Ritchie: Appeal rejected with regret
The High Court has highlighted the “fishy” role of two solicitors in a housing possession case in what “looks like a stitch-up” of the occupant by her ex-husband.
However, Mr Justice Ritchie held, with “regret”, that he could not find for Kamal Egbuna because she had failed to establish that she had a beneficial ownership of the property in Hertfordshire.
On appeal from His Honour Judge Murch in Watford, the court heard that Ms Egbuna’s ex-husband, Chidi Daniels, obtained the divorce in Nigeria.
Ms Egbuna said she did not take part in that case or bring ancillary relief proceedings in England and Wales – the failure to do the latter, Ritchie J said, was the “root” of her problem.
Some years later, in 2021, Mr Daniels transferred the property – which he owned but where Ms Egbuna and her children lived – to a company called IJ Investments (IJI). This was set up and owned by two solicitors from North London law firm Solomon Shepherd – Isaac Agyeman and Jacqueline Oke.
HHJ Murch found it was a property development company that only bought this one property and even then did not develop it. Further, before buying it, the solicitors did not even go inside the premises or have a survey carried out. “I consider these facts to be quite remarkable,” said Ritchie J.
Ms Egbuna described the transaction as “fishy” and the judge said “HHJ Murch found quite a lot of evidence to support the fishy transaction assertion, which included a £1,000 payment in Mr Daniels’s bank statements made back in 2016 to the solicitors’ firm”.
The property was sold with vacant possession and about a month later Ms Oke turned up at the property “and allegedly was surprised to find that the appellant was there living in it”.
Ritchie J said: “You would expect, in the normal course, that such a purchaser, who had just bought at arms’ length with vacant possession, would go back to the seller and say: ‘You’re in breach of the sale contract. You haven’t given me vacant possession. Now I have got to enter into protracted litigation with a mother and her children. She may be on legal aid. This may cost me a lot of money. Even if I win, you will have to compensate me’.
“It is another very fishy aspect of this case that they did not do that, quite the opposite. They did not sue Mr Daniels for breach of the contract for failing to give vacant possession, they sought possession against the appellant and her children.

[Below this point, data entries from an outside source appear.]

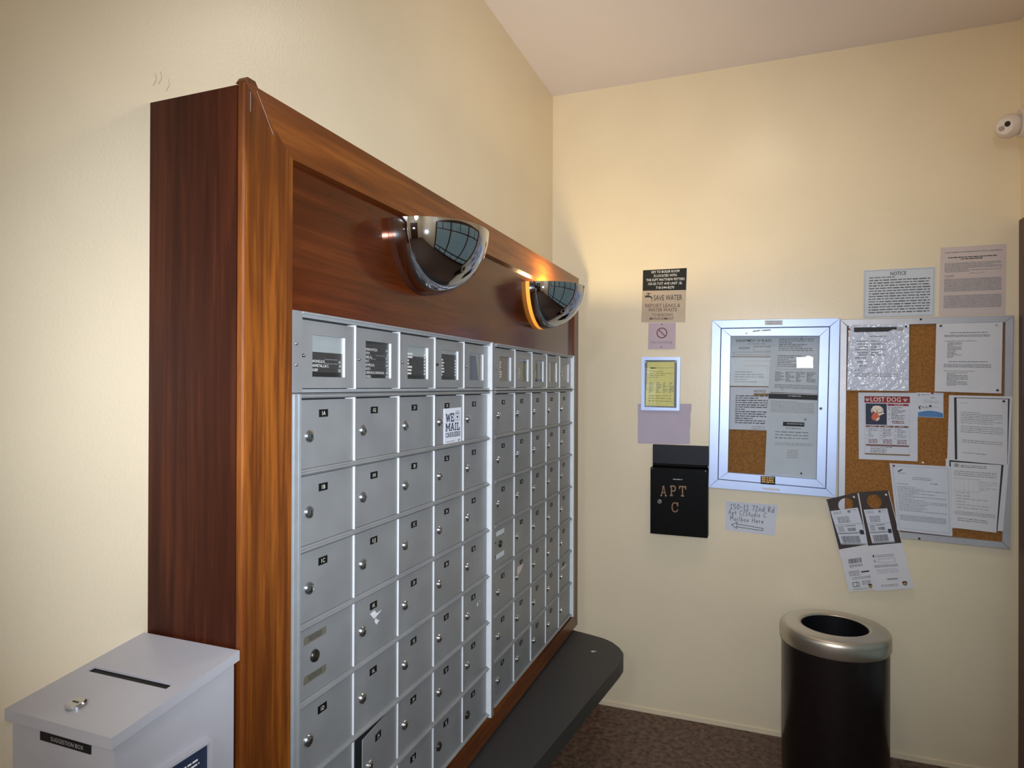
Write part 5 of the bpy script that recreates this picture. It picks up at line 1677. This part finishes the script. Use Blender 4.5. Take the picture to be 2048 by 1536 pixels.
# ------------------------------------------------------------------ steel litter bin
BXc, BYc, BR, BZ = 1.190, -0.212, 0.190, 0.560
t = thing('litter_bin', (BXc, BYc, 0), 'round litter bin with a broad brushed steel rim against the wall', 'bin')
F = Frame((BXc, BYc, 0), (1, 0, 0), (0, 1, 0), (0, 0, 1))
m = MB(); m.lathe(F, 0, 0, [(0.178, 0.0), (0.184, 0.012), (0.184, 0.50)], CANBODY, 56, cap0=True); m.build('body', t, smooth=0.6)
m = MB(); m.lathe(F, 0, 0, [(0.186, 0.500), (0.190, 0.506), (0.1905, 0.545), (0.188, 0.556), (0.182, 0.5625), (0.170, 0.5655), (0.130, 0.5670), (0.119, 0.5655), (0.1150, 0.560), (0.1140, 0.548)], STEEL, 64); m.build('rim', t, smooth=0.9)
m = MB(); m.lathe(F, 0, 0, [(0.1128, 0.562), (0.1122, 0.08)], LINER, 64); m.lathe(F, 0, 0, [(0.1122, 0.08), (0.001, 0.08)], LINER, 64); m.build('liner', t, smooth=0.6)

# ------------------------------------------------------------------ security camera on the glazed wall's header
t = thing('security_camera', (XR, -0.15, 2.40), 'white turret security camera high up by the corner of the back wall', 'camera')
Fs = Frame((XR, -0.15, 2.412), (0, 1, 0), (0, 0, 1), (-1, 0, 0))
m = MB(); m.lathe(Fs, 0, 0, [(0.056, 0), (0.056, 0.022), (0.053, 0.040), (0.047, 0.052), (0.040, 0.052)], PLASTIC_W, 28, cap0=True, cap1=True); m.build('base', t, smooth=0.6)
m = MB()
bc = Vector((XR - 0.080, -0.15, 2.404))
ax = Vector((-0.62, -0.74, -0.26)).normalized()
e1 = ax.cross(Vector((0, 0, 1))).normalized()
e2 = ax.cross(e1) * -1
Fe = Frame(bc, e1, e2, ax)
prof = [(0.042 * math.sin(PI * i / 14), -0.042 * math.cos(PI * i / 14)) for i in range(1, 12)]
m.lathe(Fe, 0, 0, prof, PLASTIC_W, 28, cap0=True, cap1=True)
m.build('eyeball', t, smooth=0.5)
ex = prof[-1][1]
m = MB(); m.disc(Fe, -0.009, 0.006, 0.0095, ex + 0.0006, LENS, 18); m.build('lens', t)
m = MB(); m.lathe(Fe, 0.011, -0.004, [(0.0085, ex), (0.0085, ex + 0.002)], LENS, 16); m.disc(Fe, 0.011, -0.004, 0.0068, ex + 0.0022, CLEAR, 16); m.build('infrared_lamp', t)

for o in bpy.data.objects:
    if '_loc' in o:
        del o['_loc']
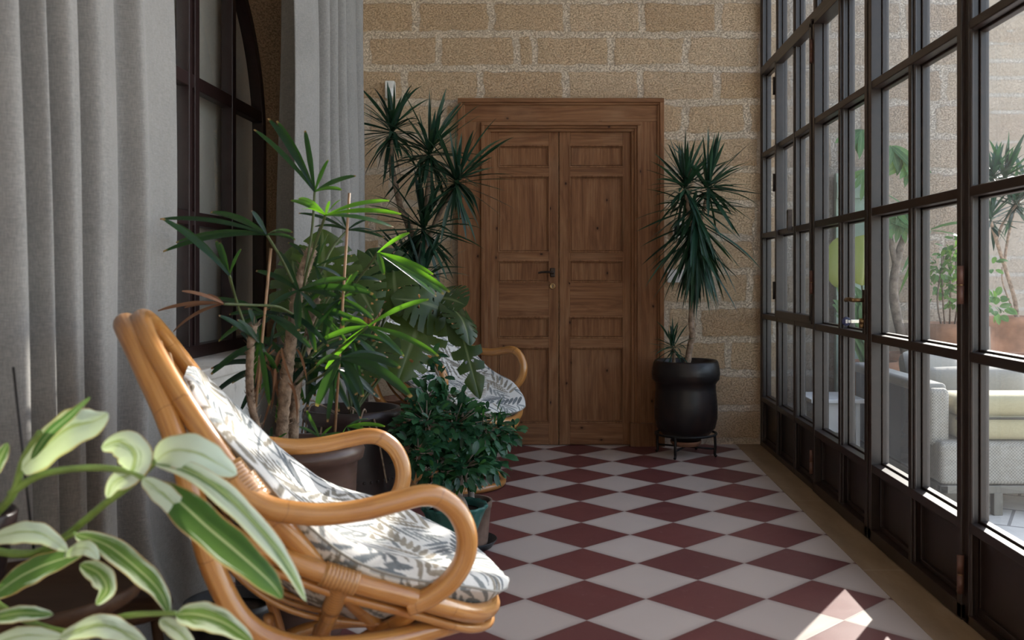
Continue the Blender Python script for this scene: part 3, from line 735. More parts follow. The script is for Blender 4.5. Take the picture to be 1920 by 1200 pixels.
# ------------------------------------------------------------------ rattan chair
CX,CY,CT=-.417,2.277,math.radians(19.6)
FW=V((math.cos(CT),math.sin(CT),0)); LF=V((-math.sin(CT),math.cos(CT),0))
def mir(p): return (p[0],-p[1],p[2])
def make_chair():
    t=thing('rattan_chair','honey rattan chair in sunlight in front of the wide curtain','chair',(CX,CY,0),CT,'rattan armchairs with leaf print cushions')
    def part(n,mb,m,par=t,**k): return build(n,mb,M[m],par,local=True,**k)
    near=[(-.337,-.368,.735),(-.383,-.345,.80),(-.424,-.315,.860),(-.465,-.270,.923),(-.502,-.205,.983),(-.528,-.115,1.026)]
    loop=[(-.05,-.20,.372),(-.11,-.265,.455),(-.1875,-.325,.555),(-.265,-.355,.65)]+near+[(-.538,0,1.040)]
    full=loop+[mir(p) for p in loop[:-1][::-1]]
    part('back_hoop',MB().tube(catmull(full,7),.021,14),'rattan')
    oh=[(.17,-.17,.372),(.08,-.24,.388),(-.03,-.29,.392),(-.151,-.33,.405),(-.253,-.34,.428),(-.332,-.34,.483),(-.385,-.338,.591),(-.413,-.340,.70),(-.437,-.325,.79),(-.468,-.285,.872),(-.505,-.225,.945),(-.540,-.140,1.005),(-.560,-.06,1.028),(-.566,0,1.034)]
    oh2=oh+[mir(p) for p in oh[:-1][::-1]]
    part('outer_hoop',MB().tube(catmull([(p[0]-.006,p[1]*1.05,p[2]-.004) for p in oh2],7),.0225,14),'rattan')
    ring=[(-.41,-.12,.655),(-.395,-.25,.645),(-.354,-.325,.632),(-.25,-.355,.585),(-.156,-.360,.541),(.0,-.345,.478),(.125,-.265,.41),(.205,-.14,.374),(.232,0,.362)]
    r2=ring+[mir(p) for p in ring[:-1][::-1]]
    part('seat_ring',MB().tube(catmull(r2,8,True),.0205,14,closed=True),'rattan')
    r3=[(p[0]*1.0-.0,p[1]*.93,p[2]-.040) for p in r2]
    part('lower_ring',MB().tube(catmull(r3,8,True),.010,10,closed=True),'rattan')
    for sgn in (1,-1):
        arm=[(-.352,-.368,.752),(-.335,-.378,.728),(-.29,-.388,.700),(-.235,-.392,.686),(-.186,-.392,.680),(-.12,-.39,.682),(-.05,-.386,.693),(.005,-.382,.700),(.048,-.378,.692),(.085,-.374,.660),(.105,-.37,.612),(.102,-.366,.562),(.075,-.36,.518),(.03,-.352,.487),(-.02,-.345,.472)]
        arm=[(p[0],p[1]*sgn,p[2]) for p in arm]
        part('arm',MB().tube(catmull([(p[0]-.012*max(0,min(1,(p[0]+.05)/.1)),p[1],p[2]-.004) for p in arm],7),.0218,16),'rattan')
        f=lambda L:[(p[0],p[1]*sgn,p[2]) for p in L]
        part('strut',MB().tube(catmull(f([(-.146,-.355,.535),(-.165,-.30,.46),(-.185,-.24,.385),(-.19,-.19,.31)]),5),.0165,12),'rattan')
        part('strut',MB().tube(catmull(f([(.03,-.325,.47),(-.03,-.27,.41),(-.10,-.20,.35),(-.14,-.15,.29)]),5),.0165,12),'rattan')
        for a,b,r in (((-.365,-.35,.77),(-.322,-.372,.712),.030),((-.345,-.352,.745),(-.315,-.362,.700),.034),((-.19,-.358,.555),(-.125,-.362,.528),.0245),((-.15,-.36,.543),(-.168,-.30,.462),.020)):
            part('binding',MB().tube(catmull(f([a,b]),6),r,16),'wrap')
    # slats of the shell
    ns=11
    for i in range(ns):
        q=(i-(ns-1)/2)/((ns-1)/2)
        v=q*.215
        # start on the hoop
        hp=catmull(full,12); cand=[p for p in hp if p.z>.70]
        st=min(cand,key=lambda p:abs(p.y-v)+ (0 if p.z>.8 else .05))
        en=.27-.10*abs(q)
        c=[(st.x-.004,st.y,st.z-.004),(-.475+.02*abs(q),v*1.12,.80-.02*abs(q)),(-.43+.02*abs(q),v*1.22,.66),(-.36+.01*abs(q),v*1.25,.545),(-.24,v*1.22,.455),(-.08,v*1.15,.405),(.08,v*.95,.38),(en*.72,v*.6,.362)]
        part('slat',MB().tube(catmull(c,6),.0062,8),'rattan')
    # round base
    bcx=-.10
    for rr,z,tr in ((.25,.020,.0185),(.17,.27,.016)):
        part('base_ring',MB().tube([(bcx+rr*math.cos(2*PI*k/40),rr*math.sin(2*PI*k/40),z) for k in range(40)],tr,12,closed=True),'rattan')
    for k in range(8):
        a=2*PI*k/8+.2
        part('base_post',MB().tube(catmull([(bcx+.25*math.cos(a),.25*math.sin(a),.02),(bcx+.19*math.cos(a),.19*math.sin(a),.15),(bcx+.17*math.cos(a),.17*math.sin(a),.27),(bcx+.19*math.cos(a+.15),.19*math.sin(a+.15),.385)],5),.012,10),'rattan')
    # cushion
    prof=[(-.448,.925,.12),(-.425,.915,.20),(-.39,.880,.26),(-.325,.812,.312),(-.235,.720,.342),(-.16,.655,.352),(-.083,.605,.354),(.014,.566,.348),(.085,.534,.322),(.15,.500,.278),(.21,.464,.22),(.252,.432,.15),(.268,.412,.07)]
    pc=catmull([(a,b,c) for a,b,c in prof],24)
    NU=len(pc); arcs=[0]
    for i in range(1,NU): arcs.append(arcs[-1]+math.hypot(pc[i].x-pc[i-1].x,pc[i].y-pc[i-1].y))
    NT,NB=150,120
    vs=[];uvp=[]
    for i,p in enumerate(pc):
        a=pc[max(i-1,0)]; b=pc[min(i+1,NU-1)]
        tx,tz=b.x-a.x,b.y-a.y; l=math.hypot(tx,tz); tx/=l; tz/=l
        nx,nz=-tz,tx
        if nz<0: nx,nz=-nx,-nz
        W=p.z*1.03; u=arcs[i]/arcs[-1]
        env=min(1,(u/.07+.02))**.5*min(1,((1-u)/.07+.02))**.5
        th=(.088+.080*math.exp(-((u-.58)/.26)**2))*env; dip=(.070*math.sin(PI*min(1,max(0,u)))**.8)*min(1,W/.3)
        run=0; last=None
        for k in range(NT+NB):
            if k<NT:
                q=math.sin(PI*.5*(1-2*k/(NT-1))); e=1-abs(q)**14
                off=-dip*(1-q*q)+(e-1)*th*.30+.004*noise.noise(V((p.x*9,q*3,p.y*9)))
                off-=.010*math.exp(-((u-.50)/.03)**2)*(1-abs(q)); vv=q*W
            else:
                q=-math.cos(PI*(k-NT+1)/(NB+1)); e=1-abs(q)**5
                off=-dip*(1-q*q)*.8-th*(.36+.64*e); vv=q*W*(1-.05*e)
            cur=(vv,off)
            if last is not None: run+=math.hypot(cur[0]-last[0],cur[1]-last[1])
            else: run=.34-W
            last=cur
            vs.append((p.x+nx*off,vv,p.y+nz*off)); uvp.append((arcs[i],run))
    M_=NT+NB; fs=[]
    for i in range(NU-1):
        for k in range(M_): k2=(k+1)%M_; fs.append((i*M_+k,i*M_+k2,(i+1)*M_+k2,(i+1)*M_+k))
    fs.append(tuple(range(M_-1,-1,-1))); fs.append(tuple((NU-1)*M_+k for k in range(M_)))
    mb=MB().add(vs,fs)
    Q=np.array(uvp)
    # refine: colour the print by fronds
    base=np.array([.60,.575,.54]); colr=np.tile(base,(len(Q),1))
    tones=[np.array(c) for c in ((.125,.135,.135),(.085,.098,.108),(.205,.172,.125),(.150,.130,.098),(.19,.20,.195))]
    rr=random.Random(5); done=[]; painted=np.zeros(len(Q),bool)
    tries=0
    while len(done)<420 and tries<14000:
        tries+=1
        o=(rr.uniform(-.03,arcs[-1]),rr.uniform(-.05,1.5))
        if any((o[0]-d[0])**2+(o[1]-d[1])**2<(.15 if tries<1500 else .05)**2 for d in done): continue
        done.append(o)
        ang=rr.uniform(0,2*PI); L=rr.uniform(.24,.31); bend=rr.uniform(-1.5,1.5); tone=tones[rr.randrange(5)]
        pos=np.array(o); n=9; wid=rr.uniform(.0062,.0082); ll=rr.uniform(.10,.145)
        rng=(np.abs(Q[:,0]-o[0])<.45)&(np.abs(Q[:,1]-o[1])<.45); idx=np.nonzero(rng)[0]
        if len(idx)==0: continue
        q=Q[idx]
        for k in range(n):
            fr=k/(n-1); a=ang+bend*fr; pos=pos+np.array([math.cos(a),math.sin(a)])*L/n
            # stem
            for side in (1,-1):
                aa=a+side*(.72-.35*fr); le=ll*(1-.55*fr**2)
                c=pos+np.array([math.cos(aa),math.sin(aa)])*le*.52
                d=q-c; x=d[:,0]*math.cos(aa)+d[:,1]*math.sin(aa); y=-d[:,0]*math.sin(aa)+d[:,1]*math.cos(aa)
                rad=(x/(le*.5))**2+(y/(wid*(1.05-.3*x/(le*.5))))**2; m=rad<1
                hal=idx[rad<1.30]
                if len(hal)==0 or painted[hal].mean()>.10: continue
                sh=tone*(1+.22*math.sin(k*2.1+side))
                vein=(np.abs(y)<wid*.10)
                mi=idx[m]; colr[mi]=sh; painted[mi]=True
    cu=part('cushion',mb,'print',attrs={'print':np.hstack([colr,np.ones((len(Q),1))])})
    pip=[V(vs[i*M_+0]) for i in range(2,NU-2,3)]+[V(vs[i*M_+NT-1]) for i in range(NU-3,2,-3)]
    part('piping',MB().tube(pip,.0028,6,closed=True),'gcloth',cu)
    # fabric ties to the hoop
    return t
ch1=make_chair()
ch2=copy_tree(ch1)
ch2.location=(-.515,5.2,0); ch2.rotation_euler=(0,0,math.radians(-30)); ch2.scale=(1,1,1.03)
ch2['label']='honey rattan chair in shade before the old pine door'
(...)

“As the appellant so rightly put it, not only did they do that, but Mr Daniels helped them. He provided a witness statement and his bank statements. The very person who they could have been suing.”
IJI issued proceedings in July 2022 to obtain possession. Despite HHJ Murch’s concerns, and his suspicions that the solicitors had known Mr Daniels before the transaction – both claimed to be unaware of the 2016 payment, which HHJ Murch described as “remarkable” – the one element of her defence Ms Egbuna could not prove was a common intention that she should have beneficial ownership of the property.

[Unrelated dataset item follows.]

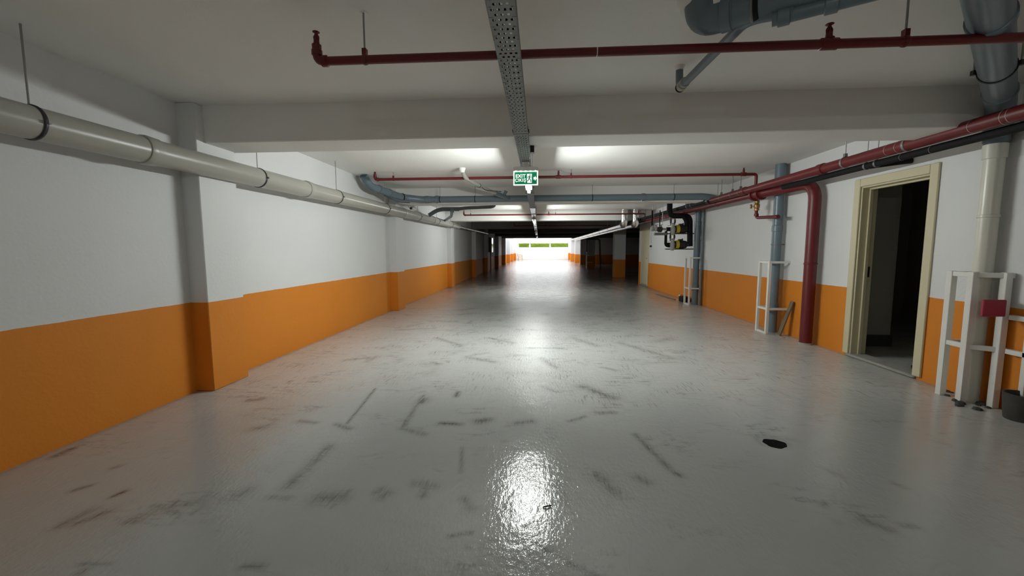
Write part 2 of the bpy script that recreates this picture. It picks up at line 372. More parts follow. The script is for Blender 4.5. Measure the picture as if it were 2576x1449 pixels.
wl = MB().box(XL-0.25, XL, YB-0.2, YE+0.3, 0, ZC).build('wall_left', 'banded_wall', smooth=False); struct(wl)
for y, p in ((-1.9, .17), (3.60, .17), (8.78, .17), (14.4, .17), (19.85, .2), (25.3-0.9, .2), (30.6, .24), (36.0, .32), (41.4, .34), (46.8, .34), (52.2, .34)):
    MB().box(XL-0.01, XL+p, y, y+0.47, 0, ZC).build('pillar', 'banded_wall', wl, bevel=0.008)
wb = MB().box(XL-0.25, XR+0.3, YB-0.2, YB, 0, ZC).build('wall_back', 'banded_wall', smooth=False); struct(wb)

# right wall with two door openings
D1 = (4.41, 5.32, 2.11); D2 = (14.95, 15.82, 2.06)
m = MB()
def seg_wall(y0, y1, z0=0, z1=ZC): m.box(XR, XR+0.18, y0, y1, z0, z1)
seg_wall(YB-0.2, D1[0]); seg_wall(D1[0], D1[1], D1[2]); seg_wall(D1[1], D2[0]); seg_wall(D2[0], D2[1], D2[2]); seg_wall(D2[1], YO)
wr = m.build('wall_right', 'banded_wall', smooth=False); struct(wr)
# open bays on the right behind the rooms
mb = MB(); mb.box(XR+0.18, XF, YO-0.2, YO, 0, ZC); mb.box(XF, XF+0.2, YO-0.2, YR, 0, ZC)
struct(mb.build('wall_bays', 'banded_wall', smooth=False))
struct(MB().box(XR+0.25, XF+0.2, YR-0.2, YR, 0, ZC).build('wall_bays_end', 'banded_wall', smooth=False))
for i, y in enumerate((19.95, 30.7, 36.1, 41.5, 46.9)):
    o = MB().box(3.64, 4.17, y, y+0.5, 0, ZC).build('column', 'banded_wall', bevel=0.008); struct(o)
    o['group'] = 'columns along the open bays'
# courtyard at the far end
far = MB().box(XL-0.25, XF, YE, YE+0.2, 0, 1.66).build('wall_far', 'outdoor_white', bevel=0.01); struct(far)
cr = MB().box(XR+0.4, XR+0.6, YR, YE, 0, 2.4).build('wall_courtyard', 'banded_wall', smooth=False); struct(cr)
for y in (49.6, 54.5):
    MB().box(3.9, XR+0.41, y, y+0.45, 0, 2.4).build('pillar', 'banded_wall', cr, bevel=0.008)

def hedge(x0, x1, label):
    t = thing('hedge', label, 'hedge', ((x0+x1)/2, YE+1.0, 0), 'trimmed hedges behind the far wall')
    body = MB(); body.box(x0+.08, x1-.08, YE+.75, YE+1.35, 0, 2.15); body.build('branches', 'leaf', t)
    lv = MB()
    for k in range(2600):
        x = random.uniform(x0, x1); face = random.random()
        if face < .6: p = Vector((x, YE+.7+random.uniform(-.08, .08), random.uniform(1.2, 2.2)))
        else: p = Vector((x, random.uniform(YE+.7, YE+1.4), 2.16+random.uniform(-.06, .06)))
        a = Vector((random.gauss(0,1), random.gauss(0,1), random.gauss(0,1))).normalized()*.055
        b = a.cross(Vector((random.gauss(0,1), random.gauss(0,1), random.gauss(0,1)))).normalized()*.028
        i = len(lv.v); lv.v += [tuple(p-a), tuple(p+b), tuple(p+a), tuple(p-b)]; lv.f.append((i, i+1, i+2, i+3))
    o = lv.build('foliage', 'leaf', t, smooth=False); o['kind'] = 'stuff'
hedge(-2.9, -1.35, 'left stretch of green hedge above the far white wall')
hedge(-1.25, 1.55, 'middle stretch of green hedge above the far white wall')
hedge(1.6, 4.3, 'right stretch of green hedge above the far white wall')

# ------------------------------------------------------------------ door 1 (open), its dark room, door 2 (closed)
def door_frame(n, y0, y1, zt, cw=0.082):
    root = bpy.data.objects.new('door_%d' % n, None); COL.objects.link(root); root.location = (XR, (y0+y1)/2, 0); root['_o'] = tuple(root.location)
    struct(root)
    xo = XR-0.022
    for a, b in ((y0-cw, y0+0.012), (y1-0.012, y1+cw)):
        MB().box(xo, XR, a, b, 0.03, zt+cw).build('casing', 'cream_frame', root, bevel=0.006)
    MB().box(xo, XR, y0+0.012, y1-0.012, zt-0.012, zt+cw).build('casing', 'cream_frame', root, bevel=0.006)
    for a, b in ((y0, y0+0.03), (y1-0.03, y1)):
        MB().box(XR, XR+0.18, a, b, 0.03, zt).build('jamb', 'cream_frame', root, bevel=0.004)
    MB().box(XR, XR+0.18, y0+0.03, y1-0.03, zt-0.03, zt).build('jamb', 'cream_frame', root, bevel=0.004)
    for a, b in ((y0+0.03, y0+0.052), (y1-0.052, y1-0.03)):
        MB().box(XR+0.075, XR+0.115, a, b, 0.03, zt-0.03).build('door_stop', 'cream_frame', root, bevel=0.004)
    MB().box(XR+0.075, XR+0.115, y0+0.052, y1-0.052, zt-0.052, zt-0.03).build('door_stop', 'cream_frame', root, bevel=0.004)
    return root
d1 = door_frame(1, *D1)
MB().box(XR-0.03, XR+0.18, D1[0]-0.02, D1[1]+0.02, 0, 0.035).build('threshold', 'concrete', d1, bevel=0.012)
MB().box(XR+0.12, XR+0.15, D1[1]-0.034, D1[1]-0.029, 1.0, 1.13).build('strike_plate', 'black_metal', d1)
d2 = door_frame(2, *D2)
MB().box(XR-0.03, XR+0.18, D2[0]-0.04, D2[1]+0.04, 0, 0.04).build('threshold', 'concrete', d2, bevel=0.012)
lf = MB().box(XR+0.03, XR+0.07, D2[0]+0.033, D2[1]-0.033, 0.045, D2[2]-0.033).build('door_leaf', 'cream_frame', d2, bevel=0.004)
h = MB(); h.tube([(XR+0.03, D2[0]+.11, 1.02), (XR-0.02, D2[0]+.11, 1.02), (XR-0.02, D2[0]+.22, 1.02)], .010, 10, .02); h.build('door_handle', 'galvanised', lf)
# room behind door 1
rm = MB(); rm.box(XR+0.18, 6.8, 3.2, 3.4, 0, ZC); rm.box(6.8, 7.0, 3.2, 8.0, 0, ZC); rm.box(XR+0.18, 7.0, 8.0, 8.2, 0, ZC)
rm = rm.build('wall_room', 'dark_plaster', smooth=False); struct(rm)
MB().box(XR+0.18, 4.86, 5.88, 6.08, 0, ZC).build('partition', 'dark_plaster', rm, smooth=False)
struct(MB().box(XR+0.18, 4.88, 5.86, 5.885, 0.0, 0.16).build('baseboard_room', 'dark_block', bevel=0.004))
wd = MB().bar((XR+.06, 4.47, .045), (XR+.20, 4.66, .06), .035, .02)
tag(wd.build('door_wedge', 'black_rubber', bevel=0.004), 'small black wedge lying on the threshold of the open doorway', 'door wedge')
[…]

“He did not make that finding with any enthusiasm,” noted Ritchie J.
He added: “As the appellant put it, beautifully, in her carefully prepared submissions, it was fishy and the judge found it was fishy, but there was not enough evidence to take it further [and find collusion].”
On appeal, Ritchie J said the conduct of IJI “looks like a stitch-up of the appellant by her ex-husband”.
Had these been ancillary relief proceedings, Ms Egbuna would not have needed to prove a beneficial ownership, but for possession proceedings she did and he agreed with HHJ Murch that she had failed to do so.
“Like the judge, I am sorry that the defendant’s case failed. Like the judge, I do not want to see a mother and children thrown out on the street, but the power I have on appeal is firmly structured, and I have to follow it…
“So, I regret to say that I am going to dismiss this appeal.”
He refused to order that Ms Egbuna pay costs because of IJI’s failure to put in the required summary costs schedule. “I do not think it is appropriate for a litigant in person, who is as I understand it on benefits, to not have a costs schedule sent to them.”
We have approached Solomon Shepherd for comment.